§ **Short problem**:
Exclude the pictures, then copy word for word the lines running from the beginning of the records through the line with "from mathutils import Vector, Matrix".

Records with scene code:
## start
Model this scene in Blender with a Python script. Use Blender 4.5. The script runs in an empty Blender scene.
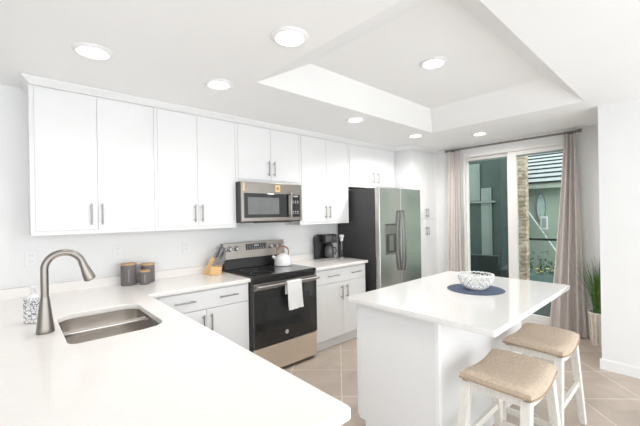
import bpy, bmesh, math, random
from mathutils import Vector, Matrix

# ------------------------------------------------------------------ camera, world, exposure
scene = bpy.context.scene
COL = scene.collection
CAM_H = 1.4728
YAW, PITCH, ROLL, FPX = math.radians(42.1883), math.radians(-0.0339), math.radians(-0.9626), 340.0
cam_data = bpy.data.cameras.new('camera')
cam = bpy.data.objects.new('camera', cam_data)
COL.objects.link(cam)
fw = Vector((math.sin(YAW) * math.cos(PITCH), math.cos(YAW) * math.cos(PITCH), math.sin(PITCH)))
rt0 = Vector((math.cos(YAW), -math.sin(YAW), 0))
up0 = rt0.cross(fw)
rt = rt0 * math.cos(ROLL) + up0 * math.sin(ROLL)
upv = -rt0 * math.sin(ROLL) + up0 * math.cos(ROLL)
cam.matrix_world = Matrix(((rt.x, upv.x, -fw.x, 0.0), (rt.y, upv.y, -fw.y, 0.0), (rt.z, upv.z, -fw.z, CAM_H), (0, 0, 0, 1)))
cam_data.sensor_fit = 'HORIZONTAL'
cam_data.sensor_width = 36.0
cam_data.lens = FPX / 640 * 36.0
cam_data.shift_x = -0.7 / 640
cam_data.shift_y = 1.95 / 640
cam_data.clip_start = 0.02
cam_data.clip_end = 200
scene.camera = cam

world = bpy.data.worlds.new('overcast_sky')
scene.world = world
world.use_nodes = True
wbg = world.node_tree.nodes['Background']
wbg.inputs['Color'].default_value = (0.93, 0.97, 1.0, 1)
wbg.inputs['Strength'].default_value = 2.6

scene.view_settings.view_transform = 'Standard'
scene.view_settings.look = 'None'
scene.view_settings.gamma = 1.0
scene.view_settings.use_curve_mapping = False
scene.view_settings.exposure = 0.41
DOWNLIGHT_W = 2.6

# ------------------------------------------------------------------ materials
def mat(name, color, rough=0.5, metal=0.0, var=0.0, vscale=8.0, bump=0.0, bscale=40.0, spec=0.5, coat=0.0, stretch=None, emit=None):
    m = bpy.data.materials.new(name)
    m.use_nodes = True
    nt = m.node_tree
    b = nt.nodes['Principled BSDF']
    b.inputs['Base Color'].default_value = (*color, 1)
    b.inputs['Roughness'].default_value = rough
    b.inputs['Metallic'].default_value = metal
    b.inputs['Specular IOR Level'].default_value = spec
    b.inputs['Coat Weight'].default_value = coat
    if emit:
        b.inputs['Emission Color'].default_value = (*emit[0], 1)
        b.inputs['Emission Strength'].default_value = emit[1]
    if var or bump:
        tc = nt.nodes.new('ShaderNodeTexCoord')
        mp = nt.nodes.new('ShaderNodeMapping')
        nt.links.new(tc.outputs['Object'], mp.inputs['Vector'])
        if stretch:
            mp.inputs['Scale'].default_value = stretch
    if var:
        n = nt.nodes.new('ShaderNodeTexNoise')
        n.inputs['Scale'].default_value = vscale
        n.inputs['Detail'].default_value = 5
        nt.links.new(mp.outputs['Vector'], n.inputs['Vector'])
        r = nt.nodes.new('ShaderNodeValToRGB')
        r.color_ramp.elements[0].position = 0.3
        r.color_ramp.elements[1].position = 0.7
        r.color_ramp.elements[0].color = (*[max(0, c * (1 - var)) for c in color], 1)
        r.color_ramp.elements[1].color = (*[min(1, c * (1 + var)) for c in color], 1)
        nt.links.new(n.outputs['Fac'], r.inputs['Fac'])
        nt.links.new(r.outputs['Color'], b.inputs['Base Color'])
    if bump:
        n2 = nt.nodes.new('ShaderNodeTexNoise')
        n2.inputs['Scale'].default_value = bscale
        n2.inputs['Detail'].default_value = 3
        nt.links.new(mp.outputs['Vector'], n2.inputs['Vector'])
        bp = nt.nodes.new('ShaderNodeBump')
        bp.inputs['Strength'].default_value = bump
        bp.inputs['Distance'].default_value = 0.01
        nt.links.new(n2.outputs['Fac'], bp.inputs['Height'])
        nt.links.new(bp.outputs['Normal'], b.inputs['Normal'])
    return m

def tile_mat():
    m = mat('floor_tile', (0.47, 0.40, 0.34), 0.42)
    nt = m.node_tree
    b = nt.nodes['Principled BSDF']
    tc = nt.nodes.new('ShaderNodeTexCoord')
    mp = nt.nodes.new('ShaderNodeMapping')
    mp.inputs['Rotation'].default_value = (0, 0, math.radians(-45))
    mp.inputs['Location'].default_value = (-3.222, 0.012, 0)
    nt.links.new(tc.outputs['Object'], mp.inputs['Vector'])
    br = nt.nodes.new('ShaderNodeTexBrick')
    br.offset = 0.0
    br.squash = 1.0
    br.inputs['Scale'].default_value = 1.0
    br.inputs['Brick Width'].default_value = 0.466
    br.inputs['Row Height'].default_value = 0.466
    br.inputs['Mortar Size'].default_value = 0.0045
    br.inputs['Mortar Smooth'].default_value = 0.15
    br.inputs['Bias'].default_value = 0.0
    br.inputs['Color1'].default_value = (0.48, 0.405, 0.345, 1)
    br.inputs['Color2'].default_value = (0.43, 0.36, 0.305, 1)
    br.inputs['Mortar'].default_value = (0.66, 0.61, 0.55, 1)
    nt.links.new(mp.outputs['Vector'], br.inputs['Vector'])
    n = nt.nodes.new('ShaderNodeTexNoise')
    n.inputs['Scale'].default_value = 3.5
    n.inputs['Detail'].default_value = 7
    n.inputs['Distortion'].default_value = 0.8
    nt.links.new(tc.outputs['Object'], n.inputs['Vector'])
    r = nt.nodes.new('ShaderNodeValToRGB')
    r.color_ramp.elements[0].position = 0.3
    r.color_ramp.elements[1].position = 0.72
    r.color_ramp.elements[0].color = (0.84, 0.83, 0.82, 1)
    r.color_ramp.elements[1].color = (1.08, 1.08, 1.08, 1)
    nt.links.new(n.outputs['Fac'], r.inputs['Fac'])
    mx = nt.nodes.new('ShaderNodeMix')
    mx.data_type = 'RGBA'
    mx.blend_type = 'MULTIPLY'
    mx.inputs[0].default_value = 1.0
    nt.links.new(br.outputs['Color'], mx.inputs[6])
    nt.links.new(r.outputs['Color'], mx.inputs[7])
    nt.links.new(mx.outputs[2], b.inputs['Base Color'])
    bp = nt.nodes.new('ShaderNodeBump')
    bp.inputs['Strength'].default_value = 0.3
    bp.inputs['Distance'].default_value = 0.002
    bp.invert = True
    nt.links.new(br.outputs['Fac'], bp.inputs['Height'])
    nt.links.new(bp.outputs['Normal'], b.inputs['Normal'])
    return m

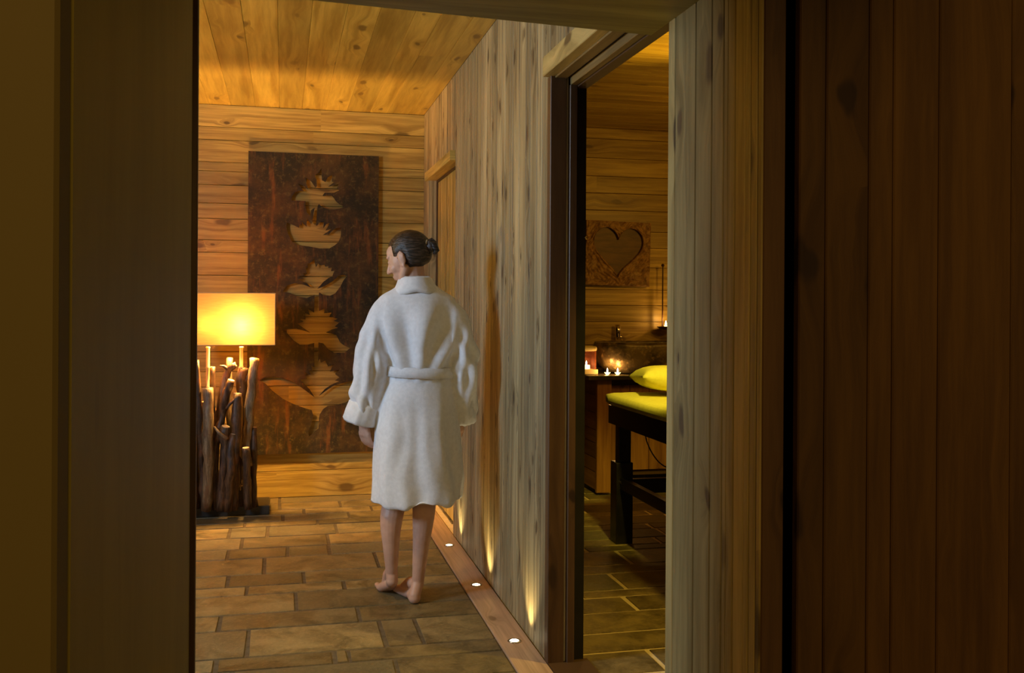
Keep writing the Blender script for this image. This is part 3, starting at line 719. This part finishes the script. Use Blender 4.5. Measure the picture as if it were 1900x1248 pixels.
bm = bmesh.new(); add_box(bm, .02, .05, -TL+.1, 0, .30, .36); add_box(bm, TW-.05, TW-.02, -TL+.1, 0, .30, .36); add_box(bm, .05, TW-.05, .0, .03, .26, .34); obj('stretcher', bm, M['blk'], tb)
def pad(x0, x1, y0, y1, z0, z1, r, nx=24, ny=40, wr=.004):
    bm = bmesh.new(); seg = []
    cx, cy, cz = (x0+x1)/2, (y0+y1)/2, (z0+z1)/2; hx, hy, hz = (x1-x0)/2, (y1-y0)/2, (z1-z0)/2
    bmesh.ops.create_cube(bm, size=2); bmesh.ops.subdivide_edges(bm, edges=bm.edges[:], cuts=22, use_grid_fill=True)
    for v in bm.verts:
        p = Vector((v.co.x*hx, v.co.y*hy, v.co.z*hz)); q = Vector((max(-hx+r, min(hx-r, p.x)), max(-hy+r, min(hy-r, p.y)), max(-hz+r, min(hz-r, p.z))))
        d_ = p-q; p = q+d_.normalized()*r if d_.length > 1e-6 else p
        n_ = noise.noise(p*6)*wr+noise.noise(p*17)*wr*.4
        p += Vector((0,0,1))*n_ if abs(d_.z) > abs(d_.x) else Vector((1,0,0))*n_
        v.co = p+Vector((cx, cy, cz))
    return bm
M['towel'] = mottle('yellow_towel', (.82,.74,.16), (.88,.80,.20), 40, .9, .5, bscale=260, bdist=.002)
obj('towel_cover', pad(-.03, TW+.03, -TL, .09, .742, .815, .034), M['towel'], tb, True)
# pillow
pl = bmesh.new(); bmesh.ops.create_cube(pl, size=2); bmesh.ops.subdivide_edges(pl, edges=pl.edges[:], cuts=20, use_grid_fill=True)
for v in pl.verts:
    x, y, z = v.co; k = (1-abs(x)**3.2)*(1-abs(y)**3.2); k = max(k, 0)**.45
    pin = 1-.06*(1-x*x)*abs(y)**4; pin2 = 1-.06*(1-y*y)*abs(x)**4
    v.co = Vector((x*.25*pin2, y*.2*pin, z*.064*k+ z*.004+noise.noise(v.co*2.3)*.006*k))
plo = obj('pillow', pl, M['towel'], None, True); plo.location = (2.085, 4.83, .895); plo.rotation_euler = (math.radians(-3), math.radians(4), math.radians(-10))
tag(plo, 'plump yellow pillow lying on the head end of the massage table', 'pillow')
bm = bmesh.new()
c0 = onY(1198, 805, 5.0); pts = [(1196,792),(1200,818),(1213,845),(1232,864),(1262,872),(1300,860)]
add_tube(bm, smooth_path([onY(x, y, 5.35)-Vector((tx,ty,0)) for x, y in pts], 6), .004, 8); obj('hanging_cord', bm, M['blk'], tb, True)

# ---------------------------------------------------------------- the person
D0 = onZ(752, 1115, 0)
PR = math.radians(-7.3)
def terry():
    s = NT('white_terry'); o = s.obj(); n = s.noise(o, 420, 4, .7); n2 = s.noise(o, 60, 3)
    s.l(s.mix(s.mr(n2, .3, .7), (.74,.75,.78), (.82,.83,.86)), s.b.inputs['Base Color'])
    s.b.inputs['Roughness'].default_value = .95; s.b.inputs['Sheen Weight'].default_value = .25
    s.bump(s.math('ADD', n, s.math('MULTIPLY', n2, .6)), .45, .003); return s.m
M['terry'] = terry()
M['skin'] = mottle('skin', (.52,.30,.21), (.60,.36,.26), 14, .5, .1, bscale=90)
M['skin'].node_tree.nodes['Principled BSDF'].inputs['Subsurface Weight'].default_value = .12
M['skin'].node_tree.nodes['Principled BSDF'].inputs['Subsurface Radius'].default_value = (.02,.008,.004)

# body
bm = bmesh.new()
tor = [(.055,.01,.80),(.055,.01,.95),(.058,.015,1.1),(.05,.015,1.20),(.045,.01,1.26)]
add_tube(bm, tor, [(.11,.07),(.09,.06),(.095,.06),(.10,.055),(.08,.045)], 20)
add_tube(bm, [(.042,.01,1.28),(.036,.005,1.36),(.020,.0,1.46)], [.045,.050,.052], 18)   # neck
# legs (hip - knee - calf - ankle)
def leg(p, r, wb=.0): add_tube(bm, smooth_path(p, 4), lerp_list(r, 4), 18)
leg([(.0,.0,.84),(-.035,.06,.50),(-.062,.02,.36),(-.064,.01,.25),(-.06,.02,.135)], [.085,.056,.0505,.037,.027])
leg([(.11,.0,.84),(.085,.02,.50),(.076,-.008,.36),(.066,-.012,.24),(.055,-.005,.09)], [.088,.056,.0475,.036,.0265])
# right foot: heel near the camera, toes turned left and away
def foot(heel, ank, ball, toed, pitch):
    h, a, b_ = Vector(heel), Vector(ank), Vector(ball); td = Vector(toed).normalized(); side = Vector((td.y, -td.x, 0))
    add_tube(bm, [a, h+Vector((0,0,.012))], [.027,.026], 16)
    add_tube(bm, [a+Vector((0,0,-.01)), (a+b_)/2+Vector((0,0,.012)), b_], [.026,.026,(.022)], 16)
    add_tube(bm, [h, (h+b_)/2+side*.012, b_+side*.02], [.027,.024,.020], 16)
    add_tube(bm, [(h+b_)/2, b_-side*.02], [.022,.020], 16)
    for i, (o_, l_, r_) in enumerate(((-.030,.055,.0125),(-.012,.055,.0095),(.004,.048,.009),(.019,.040,.0085),(.033,.030,.0085))):
        s0 = b_+side*o_*1.0+td*.0; add_tube(bm, [s0, s0+td*l_*.6+Vector((0,0,.0)), s0+td*l_+Vector((0,0,-.004))], [r_*1.1, r_, r_], 10)
foot((.040,-.03,.024), (.055,-.003,.085), (-.012,.13,.018), (-.34,.94,0), 0)
foot((-.058,.02,.085), (-.061,.03,.14), (-.088,.155,.020), (-.2,.98,0), 0)
# arms and hands
add_tube(bm, smooth_path([(-.08,.0,1.27),(-.15,-.01,1.0),(-.185,.03,.845)], 4), lerp_list([.05,.04,.028], 4), 14)
add_tube(bm, smooth_path([(.19,.0,1.26),(.25,.0,1.0),(.248,.06,.845)], 4), lerp_list([.05,.04,.028], 4), 14)
def hand(W, D, Nn, thumb):
    W, D, Nn = Vector(W), Vector(D).normalized(), Vector(Nn).normalized(); Ls = D.cross(Nn).normalized()*thumb   # Ls towards the thumb
    add_tube(bm, [W-D*.03, W+D*.02], [.025,.024], 12)
    for o_ in (-.024,-.008,.008,.022): add_tube(bm, [W+D*.012+Ls*o_*.5, W+D*.085+Ls*o_*1.1], [.015,.0125], 10)
    for o_, l_ in ((.027,.070),(.009,.078),(-.009,.072),(-.026,.057)):
        k = W+D*.088+Ls*o_*1.15; d1 = (D+Nn*.30).normalized(); d2 = (D+Nn*.9).normalized(); d3 = (D*.6+Nn*1.1).normalized()
        p1 = k+d1*l_*.45; p2 = p1+d2*l_*.32; p3 = p2+d3*l_*.23
        add_tube(bm, [k-D*.01, k, p1, p2, p3], [.0105,.0098,.009,.0083,.0072], 10)
    t0 = W+D*.025+Ls*.02; t1 = W+D*.058+Ls*.042+Nn*.012; t2 = W+D*.083+Ls*.046+Nn*.026; add_tube(bm, [t0, t1, t2, t2+D*.016+Nn*.010], [.015,.012,.0105,.008], 10)
hand((-.186,.035,.805), (.06,.12,-1), (.75,.55,0), -1)
hand((.236,.07,.815), (-.06,.10,-1), (-.75,.55,0), 1)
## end
§ **Reply**:
Model this scene in Blender with a Python script. Use Blender 4.5. The script runs in an empty Blender scene.
import bpy, bmesh, math, random
from mathutils import Vector, Matrix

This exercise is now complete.